→ Information supplied:
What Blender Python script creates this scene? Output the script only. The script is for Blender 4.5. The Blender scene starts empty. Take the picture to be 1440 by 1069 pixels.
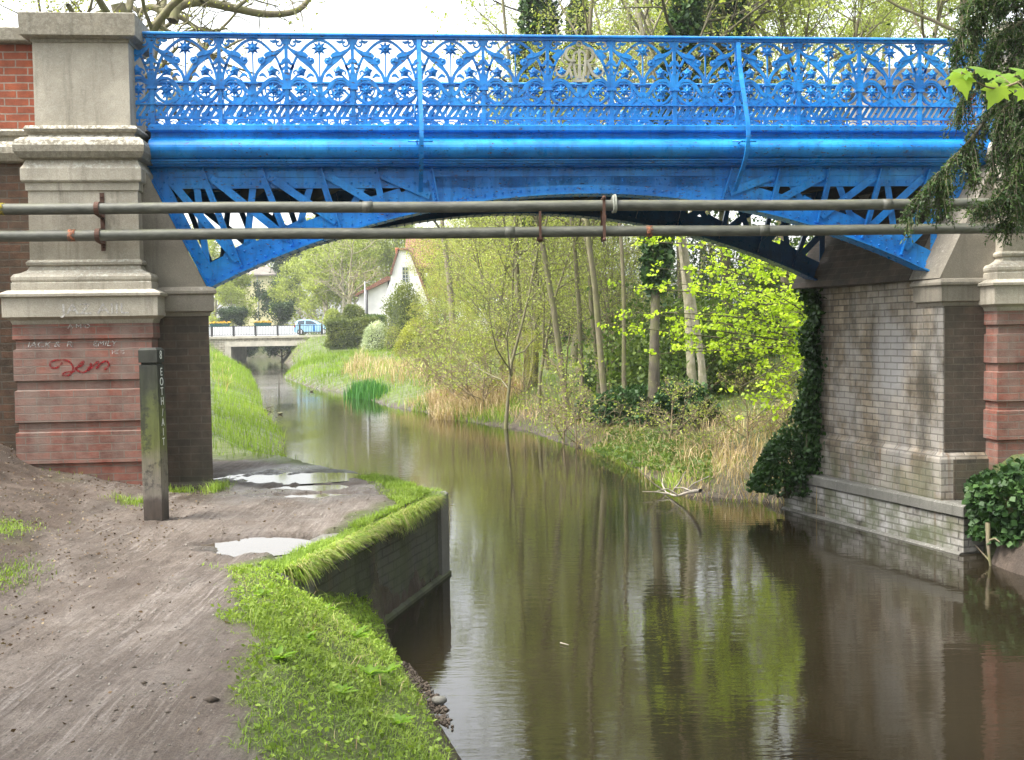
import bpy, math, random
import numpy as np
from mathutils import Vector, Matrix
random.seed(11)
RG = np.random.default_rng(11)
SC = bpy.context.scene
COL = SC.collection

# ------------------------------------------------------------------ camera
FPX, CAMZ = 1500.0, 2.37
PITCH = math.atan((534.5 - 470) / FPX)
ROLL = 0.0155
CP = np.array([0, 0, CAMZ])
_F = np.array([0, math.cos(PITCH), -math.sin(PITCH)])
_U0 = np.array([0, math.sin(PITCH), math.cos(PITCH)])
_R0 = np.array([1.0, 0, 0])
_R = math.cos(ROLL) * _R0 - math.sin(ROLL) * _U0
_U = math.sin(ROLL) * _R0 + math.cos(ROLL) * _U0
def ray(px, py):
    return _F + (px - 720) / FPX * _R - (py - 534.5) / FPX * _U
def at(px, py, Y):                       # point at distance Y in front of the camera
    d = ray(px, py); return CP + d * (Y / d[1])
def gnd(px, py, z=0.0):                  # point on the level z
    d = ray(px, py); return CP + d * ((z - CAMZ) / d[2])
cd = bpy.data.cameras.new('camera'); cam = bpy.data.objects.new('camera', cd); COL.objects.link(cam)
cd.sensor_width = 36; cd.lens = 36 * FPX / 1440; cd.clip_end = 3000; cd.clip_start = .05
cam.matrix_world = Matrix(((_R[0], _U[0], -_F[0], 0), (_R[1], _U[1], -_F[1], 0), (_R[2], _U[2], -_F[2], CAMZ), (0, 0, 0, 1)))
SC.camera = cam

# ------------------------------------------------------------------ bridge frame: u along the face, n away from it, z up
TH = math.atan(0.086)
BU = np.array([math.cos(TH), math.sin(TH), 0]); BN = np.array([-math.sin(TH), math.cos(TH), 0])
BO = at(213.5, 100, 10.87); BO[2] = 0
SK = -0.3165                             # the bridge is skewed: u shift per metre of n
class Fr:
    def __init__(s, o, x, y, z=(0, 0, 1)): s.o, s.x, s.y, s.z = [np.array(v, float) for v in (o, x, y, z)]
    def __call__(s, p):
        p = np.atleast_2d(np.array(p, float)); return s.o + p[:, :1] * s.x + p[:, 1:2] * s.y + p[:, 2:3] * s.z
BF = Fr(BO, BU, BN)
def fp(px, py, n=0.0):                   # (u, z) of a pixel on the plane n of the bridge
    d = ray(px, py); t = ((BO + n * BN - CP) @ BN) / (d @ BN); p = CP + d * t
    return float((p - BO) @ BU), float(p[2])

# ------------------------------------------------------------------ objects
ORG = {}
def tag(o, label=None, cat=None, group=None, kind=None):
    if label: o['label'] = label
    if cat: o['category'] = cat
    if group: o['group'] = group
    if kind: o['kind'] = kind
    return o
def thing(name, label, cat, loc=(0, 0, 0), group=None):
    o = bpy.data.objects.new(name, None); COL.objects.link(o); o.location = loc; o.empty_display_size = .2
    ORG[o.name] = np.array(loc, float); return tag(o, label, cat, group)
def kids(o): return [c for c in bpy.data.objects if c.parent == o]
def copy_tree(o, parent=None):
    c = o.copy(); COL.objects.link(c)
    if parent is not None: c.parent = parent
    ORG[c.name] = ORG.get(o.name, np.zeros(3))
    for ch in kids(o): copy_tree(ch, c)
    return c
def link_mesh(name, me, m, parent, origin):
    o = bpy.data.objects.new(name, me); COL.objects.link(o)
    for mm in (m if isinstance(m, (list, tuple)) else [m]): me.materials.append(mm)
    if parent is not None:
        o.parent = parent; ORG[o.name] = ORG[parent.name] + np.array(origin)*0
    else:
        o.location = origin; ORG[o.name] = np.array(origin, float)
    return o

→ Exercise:
Give again, word for word, every line from the top of the data through the line with "COL = SC.collection", both ends included, and exclude the pictures.

→ Exercise solution:
What Blender Python script creates this scene? Output the script only. The script is for Blender 4.5. The Blender scene starts empty. Take the picture to be 1440 by 1069 pixels.
import bpy, math, random
import numpy as np
from mathutils import Vector, Matrix
random.seed(11)
RG = np.random.default_rng(11)
SC = bpy.context.scene
COL = SC.collection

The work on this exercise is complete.